Polaris and Kallyr

From: Peter Larsen <plarsen_at_mail.utexas.edu>
Date: Thu, 18 Jan 2001 09:30:33 -0600

Jane Williams says:

>I love the idea, but it wasn't mine. At least, I don't think so.

        Sorry, I was thinking about your ideas on Kallyr's life and her connection to Pole Star (is that cannon?).  

>Kallyr improved her knowledge of tactics between 1613 and 1625
>considerably (starting from zero, some might say), but that was mainly
>by following Broyan around AFAIK. And he's a Heortling. Her link with
>Polaris *may* have helped, but I really can't see her taking Polaris
>tactics and expecting Orlanthi troops to use them. The differences are
>just too great. If you can see a way of doing it, please tell me: I'd
love to
>be convinced of this one!

        Battles as giant heroquests might explain some of Polaris's strengths as a military god -- precise choreography (and costuming!) would be necessary to get the greatest benefits, along with good military intelligence (another Polaris ability) and a good knowledge of myth. Now, in this model, Orlanthi may be at a disadvantage: they don't do choreography well, and, assuming they aren't in on the secret, the only myth they can use is the triumphant disorder of the arrival of the Storm pantheon. They still have a pretty good success rate because this is a potent myth: the Storm gods pretty much beat everyone. However, supposing a clever Polaris commander has learned a myth where Orlanth snubbed Humakt and the Sword God went off to sulk; the Polarian could use this myth to force the Humakti off the field, cancel their magic, ruin their morale or whatever.

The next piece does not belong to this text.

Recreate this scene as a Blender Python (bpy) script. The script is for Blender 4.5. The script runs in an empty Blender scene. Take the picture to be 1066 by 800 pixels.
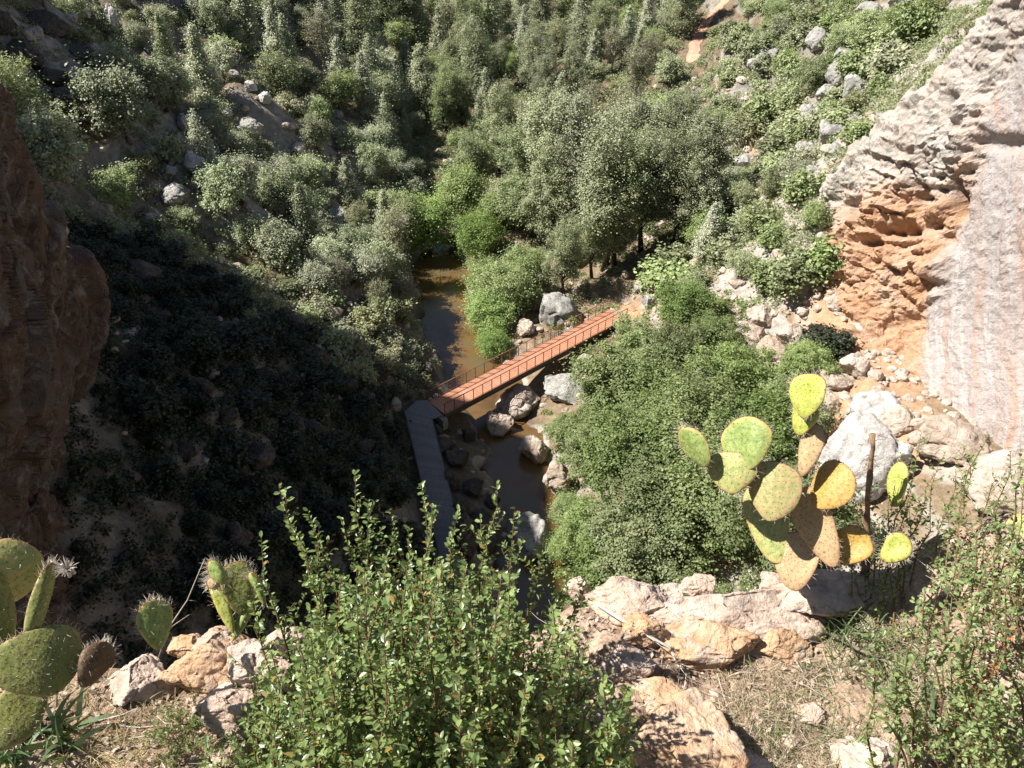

        Kallyr was the first Heortling to get access to Polaris's secrets. She could have given her supporters a couple of things: some knowledge of typical military formations (if not to use, to respond to) and the idea of military heroquests. This would increase the number of "mythic tactics" available to her troops. Because she is open about her methods, other Heortling commanders learn the idea, and Agrath is able to use it in his reformation of the Sartar military.

        Of course, all of this depends on the idea of "military heroquests" having any merit.